__Records for this exercise__:
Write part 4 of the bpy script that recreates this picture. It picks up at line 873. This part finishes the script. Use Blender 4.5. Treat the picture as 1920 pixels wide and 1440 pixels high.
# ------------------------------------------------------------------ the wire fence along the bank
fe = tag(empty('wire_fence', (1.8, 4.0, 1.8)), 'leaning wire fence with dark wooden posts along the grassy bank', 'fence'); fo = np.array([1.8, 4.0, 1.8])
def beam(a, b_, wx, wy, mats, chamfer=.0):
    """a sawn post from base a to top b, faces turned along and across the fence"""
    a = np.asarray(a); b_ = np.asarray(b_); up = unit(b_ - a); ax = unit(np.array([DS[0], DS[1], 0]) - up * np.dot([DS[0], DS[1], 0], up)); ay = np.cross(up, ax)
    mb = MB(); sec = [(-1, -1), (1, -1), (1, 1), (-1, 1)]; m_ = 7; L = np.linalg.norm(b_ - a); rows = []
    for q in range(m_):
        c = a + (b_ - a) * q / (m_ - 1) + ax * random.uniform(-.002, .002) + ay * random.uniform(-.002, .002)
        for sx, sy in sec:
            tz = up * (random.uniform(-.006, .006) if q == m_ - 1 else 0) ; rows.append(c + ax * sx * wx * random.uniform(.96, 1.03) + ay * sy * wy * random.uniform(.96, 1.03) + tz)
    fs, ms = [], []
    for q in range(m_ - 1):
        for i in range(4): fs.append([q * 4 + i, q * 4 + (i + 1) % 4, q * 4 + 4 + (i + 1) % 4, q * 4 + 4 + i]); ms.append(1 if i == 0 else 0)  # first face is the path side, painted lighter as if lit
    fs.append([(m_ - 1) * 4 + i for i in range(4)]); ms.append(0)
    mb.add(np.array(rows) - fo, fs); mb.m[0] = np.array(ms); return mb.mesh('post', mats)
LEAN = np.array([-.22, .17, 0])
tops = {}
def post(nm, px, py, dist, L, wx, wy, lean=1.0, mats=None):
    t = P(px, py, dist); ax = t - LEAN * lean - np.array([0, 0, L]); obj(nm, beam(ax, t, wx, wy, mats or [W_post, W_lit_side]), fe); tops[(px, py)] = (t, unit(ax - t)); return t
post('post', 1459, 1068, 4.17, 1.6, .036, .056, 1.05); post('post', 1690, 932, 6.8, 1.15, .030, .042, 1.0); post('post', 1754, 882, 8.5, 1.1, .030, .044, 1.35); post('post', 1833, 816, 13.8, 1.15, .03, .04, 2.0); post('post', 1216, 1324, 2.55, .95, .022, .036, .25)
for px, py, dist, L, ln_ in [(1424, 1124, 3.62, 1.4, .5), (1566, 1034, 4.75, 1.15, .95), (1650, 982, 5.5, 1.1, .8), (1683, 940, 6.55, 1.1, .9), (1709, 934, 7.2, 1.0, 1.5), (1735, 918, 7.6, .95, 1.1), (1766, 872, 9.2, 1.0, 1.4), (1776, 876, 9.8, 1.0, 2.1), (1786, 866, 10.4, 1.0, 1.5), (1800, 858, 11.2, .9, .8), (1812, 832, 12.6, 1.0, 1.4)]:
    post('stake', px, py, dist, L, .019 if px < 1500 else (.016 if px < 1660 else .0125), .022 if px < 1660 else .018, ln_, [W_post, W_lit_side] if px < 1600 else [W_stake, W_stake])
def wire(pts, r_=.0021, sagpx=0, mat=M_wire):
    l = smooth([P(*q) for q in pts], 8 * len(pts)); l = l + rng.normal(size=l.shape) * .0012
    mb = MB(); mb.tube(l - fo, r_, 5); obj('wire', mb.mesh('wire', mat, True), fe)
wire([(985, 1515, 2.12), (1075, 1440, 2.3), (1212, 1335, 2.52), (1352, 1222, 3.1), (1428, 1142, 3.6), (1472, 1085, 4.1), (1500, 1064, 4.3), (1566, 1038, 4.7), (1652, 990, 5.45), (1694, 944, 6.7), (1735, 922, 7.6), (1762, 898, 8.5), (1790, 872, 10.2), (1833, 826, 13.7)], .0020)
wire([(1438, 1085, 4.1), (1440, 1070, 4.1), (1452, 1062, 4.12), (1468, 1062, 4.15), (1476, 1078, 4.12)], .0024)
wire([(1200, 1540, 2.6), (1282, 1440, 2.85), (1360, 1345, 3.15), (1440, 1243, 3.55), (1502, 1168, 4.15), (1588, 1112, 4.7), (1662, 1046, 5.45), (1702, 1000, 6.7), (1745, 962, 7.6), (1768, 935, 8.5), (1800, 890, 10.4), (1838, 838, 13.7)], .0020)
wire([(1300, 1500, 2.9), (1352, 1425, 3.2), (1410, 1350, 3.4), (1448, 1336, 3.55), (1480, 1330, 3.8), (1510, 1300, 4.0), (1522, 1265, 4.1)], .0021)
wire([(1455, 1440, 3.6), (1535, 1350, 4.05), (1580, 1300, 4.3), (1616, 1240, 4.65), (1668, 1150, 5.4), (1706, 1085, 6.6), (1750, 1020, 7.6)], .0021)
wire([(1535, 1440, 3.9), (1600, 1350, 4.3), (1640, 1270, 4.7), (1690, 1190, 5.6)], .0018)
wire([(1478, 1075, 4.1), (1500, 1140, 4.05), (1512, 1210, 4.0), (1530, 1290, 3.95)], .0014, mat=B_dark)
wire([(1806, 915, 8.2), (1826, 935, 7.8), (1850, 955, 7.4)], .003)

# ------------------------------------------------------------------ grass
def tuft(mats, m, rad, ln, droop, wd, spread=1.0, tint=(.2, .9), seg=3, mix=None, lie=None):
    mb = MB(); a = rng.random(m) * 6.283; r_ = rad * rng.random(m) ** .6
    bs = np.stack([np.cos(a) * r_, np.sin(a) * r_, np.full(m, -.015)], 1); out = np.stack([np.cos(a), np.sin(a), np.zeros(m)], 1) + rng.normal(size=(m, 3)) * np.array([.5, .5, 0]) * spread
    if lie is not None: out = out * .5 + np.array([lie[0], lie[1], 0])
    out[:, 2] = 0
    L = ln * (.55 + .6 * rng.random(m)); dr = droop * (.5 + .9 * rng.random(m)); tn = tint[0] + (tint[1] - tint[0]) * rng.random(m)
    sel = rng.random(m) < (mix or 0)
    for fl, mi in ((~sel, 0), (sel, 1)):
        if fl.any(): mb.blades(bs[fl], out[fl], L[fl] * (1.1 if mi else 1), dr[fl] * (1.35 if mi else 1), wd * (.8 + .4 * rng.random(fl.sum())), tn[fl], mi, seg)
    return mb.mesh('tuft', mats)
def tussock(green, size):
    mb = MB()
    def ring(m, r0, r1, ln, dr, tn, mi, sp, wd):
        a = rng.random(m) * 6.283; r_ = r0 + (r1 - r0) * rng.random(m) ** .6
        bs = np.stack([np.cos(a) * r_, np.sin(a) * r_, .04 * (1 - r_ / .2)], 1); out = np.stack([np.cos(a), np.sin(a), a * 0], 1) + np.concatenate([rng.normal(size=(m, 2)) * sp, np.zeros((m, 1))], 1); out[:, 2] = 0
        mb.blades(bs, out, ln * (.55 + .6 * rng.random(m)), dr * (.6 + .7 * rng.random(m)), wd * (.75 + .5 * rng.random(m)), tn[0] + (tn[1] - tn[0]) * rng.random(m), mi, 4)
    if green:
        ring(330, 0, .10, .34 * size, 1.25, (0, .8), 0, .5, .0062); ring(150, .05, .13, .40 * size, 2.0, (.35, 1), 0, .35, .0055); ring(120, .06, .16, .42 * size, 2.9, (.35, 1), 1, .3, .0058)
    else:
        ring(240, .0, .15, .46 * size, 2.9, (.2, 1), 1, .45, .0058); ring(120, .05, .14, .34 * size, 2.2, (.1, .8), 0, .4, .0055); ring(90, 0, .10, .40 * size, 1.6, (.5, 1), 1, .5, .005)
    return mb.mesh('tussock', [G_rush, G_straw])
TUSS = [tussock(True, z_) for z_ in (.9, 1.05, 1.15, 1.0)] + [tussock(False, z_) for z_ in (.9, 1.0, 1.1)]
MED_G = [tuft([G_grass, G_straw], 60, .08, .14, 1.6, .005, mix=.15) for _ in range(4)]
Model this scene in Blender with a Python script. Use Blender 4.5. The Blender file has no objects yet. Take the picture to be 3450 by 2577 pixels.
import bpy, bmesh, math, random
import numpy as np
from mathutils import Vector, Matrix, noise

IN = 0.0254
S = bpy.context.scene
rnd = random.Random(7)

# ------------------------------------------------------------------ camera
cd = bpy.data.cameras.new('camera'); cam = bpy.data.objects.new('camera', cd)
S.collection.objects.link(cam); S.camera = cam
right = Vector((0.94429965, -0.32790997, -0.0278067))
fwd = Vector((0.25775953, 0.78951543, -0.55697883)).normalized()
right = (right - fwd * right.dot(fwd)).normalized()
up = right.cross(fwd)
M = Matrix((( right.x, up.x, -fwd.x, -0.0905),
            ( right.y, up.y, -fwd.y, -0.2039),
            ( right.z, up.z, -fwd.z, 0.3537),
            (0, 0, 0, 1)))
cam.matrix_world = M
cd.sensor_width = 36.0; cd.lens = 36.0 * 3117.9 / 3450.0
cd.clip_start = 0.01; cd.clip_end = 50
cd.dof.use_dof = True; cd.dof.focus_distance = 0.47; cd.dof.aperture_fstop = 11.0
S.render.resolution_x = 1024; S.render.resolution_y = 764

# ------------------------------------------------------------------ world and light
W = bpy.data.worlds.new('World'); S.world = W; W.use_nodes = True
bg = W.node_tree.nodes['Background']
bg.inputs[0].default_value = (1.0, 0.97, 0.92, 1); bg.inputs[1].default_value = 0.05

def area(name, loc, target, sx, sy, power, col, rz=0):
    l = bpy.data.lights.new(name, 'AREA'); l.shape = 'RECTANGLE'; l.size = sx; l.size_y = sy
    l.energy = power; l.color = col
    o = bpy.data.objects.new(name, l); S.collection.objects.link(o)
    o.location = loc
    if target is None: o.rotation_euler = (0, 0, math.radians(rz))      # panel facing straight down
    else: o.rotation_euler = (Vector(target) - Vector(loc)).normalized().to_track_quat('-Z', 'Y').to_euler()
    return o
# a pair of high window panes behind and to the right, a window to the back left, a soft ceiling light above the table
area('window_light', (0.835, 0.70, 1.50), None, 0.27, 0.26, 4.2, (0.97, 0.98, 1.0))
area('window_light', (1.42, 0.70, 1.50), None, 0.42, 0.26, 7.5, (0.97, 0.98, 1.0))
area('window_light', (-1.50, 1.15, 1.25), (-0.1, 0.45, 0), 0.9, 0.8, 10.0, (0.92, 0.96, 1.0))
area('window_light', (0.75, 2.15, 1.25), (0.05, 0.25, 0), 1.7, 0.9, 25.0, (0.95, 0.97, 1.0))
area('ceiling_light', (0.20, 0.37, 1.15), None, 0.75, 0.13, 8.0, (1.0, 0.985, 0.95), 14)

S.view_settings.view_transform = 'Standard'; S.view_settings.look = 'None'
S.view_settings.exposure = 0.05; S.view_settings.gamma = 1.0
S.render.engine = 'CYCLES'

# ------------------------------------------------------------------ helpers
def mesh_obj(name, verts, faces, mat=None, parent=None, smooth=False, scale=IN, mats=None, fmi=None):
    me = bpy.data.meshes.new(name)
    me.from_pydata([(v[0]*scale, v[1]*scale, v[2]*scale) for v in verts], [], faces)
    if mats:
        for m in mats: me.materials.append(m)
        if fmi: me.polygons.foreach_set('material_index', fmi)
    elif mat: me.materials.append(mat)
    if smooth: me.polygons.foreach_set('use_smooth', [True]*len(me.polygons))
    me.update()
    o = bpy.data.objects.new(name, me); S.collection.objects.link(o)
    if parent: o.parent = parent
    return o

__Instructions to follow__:
Reproduce exactly the lines from the one containing "post('stake', px, py, dist, L, .019" through the one containing "955, 7.4)], .003)", inclusive, and nothing else.

__Complete output__:
    post('stake', px, py, dist, L, .019 if px < 1500 else (.016 if px < 1660 else .0125), .022 if px < 1660 else .018, ln_, [W_post, W_lit_side] if px < 1600 else [W_stake, W_stake])
def wire(pts, r_=.0021, sagpx=0, mat=M_wire):
    l = smooth([P(*q) for q in pts], 8 * len(pts)); l = l + rng.normal(size=l.shape) * .0012
    mb = MB(); mb.tube(l - fo, r_, 5); obj('wire', mb.mesh('wire', mat, True), fe)
wire([(985, 1515, 2.12), (1075, 1440, 2.3), (1212, 1335, 2.52), (1352, 1222, 3.1), (1428, 1142, 3.6), (1472, 1085, 4.1), (1500, 1064, 4.3), (1566, 1038, 4.7), (1652, 990, 5.45), (1694, 944, 6.7), (1735, 922, 7.6), (1762, 898, 8.5), (1790, 872, 10.2), (1833, 826, 13.7)], .0020)
wire([(1438, 1085, 4.1), (1440, 1070, 4.1), (1452, 1062, 4.12), (1468, 1062, 4.15), (1476, 1078, 4.12)], .0024)
wire([(1200, 1540, 2.6), (1282, 1440, 2.85), (1360, 1345, 3.15), (1440, 1243, 3.55), (1502, 1168, 4.15), (1588, 1112, 4.7), (1662, 1046, 5.45), (1702, 1000, 6.7), (1745, 962, 7.6), (1768, 935, 8.5), (1800, 890, 10.4), (1838, 838, 13.7)], .0020)
wire([(1300, 1500, 2.9), (1352, 1425, 3.2), (1410, 1350, 3.4), (1448, 1336, 3.55), (1480, 1330, 3.8), (1510, 1300, 4.0), (1522, 1265, 4.1)], .0021)
wire([(1455, 1440, 3.6), (1535, 1350, 4.05), (1580, 1300, 4.3), (1616, 1240, 4.65), (1668, 1150, 5.4), (1706, 1085, 6.6), (1750, 1020, 7.6)], .0021)
wire([(1535, 1440, 3.9), (1600, 1350, 4.3), (1640, 1270, 4.7), (1690, 1190, 5.6)], .0018)
wire([(1478, 1075, 4.1), (1500, 1140, 4.05), (1512, 1210, 4.0), (1530, 1290, 3.95)], .0014, mat=B_dark)
wire([(1806, 915, 8.2), (1826, 935, 7.8), (1850, 955, 7.4)], .003)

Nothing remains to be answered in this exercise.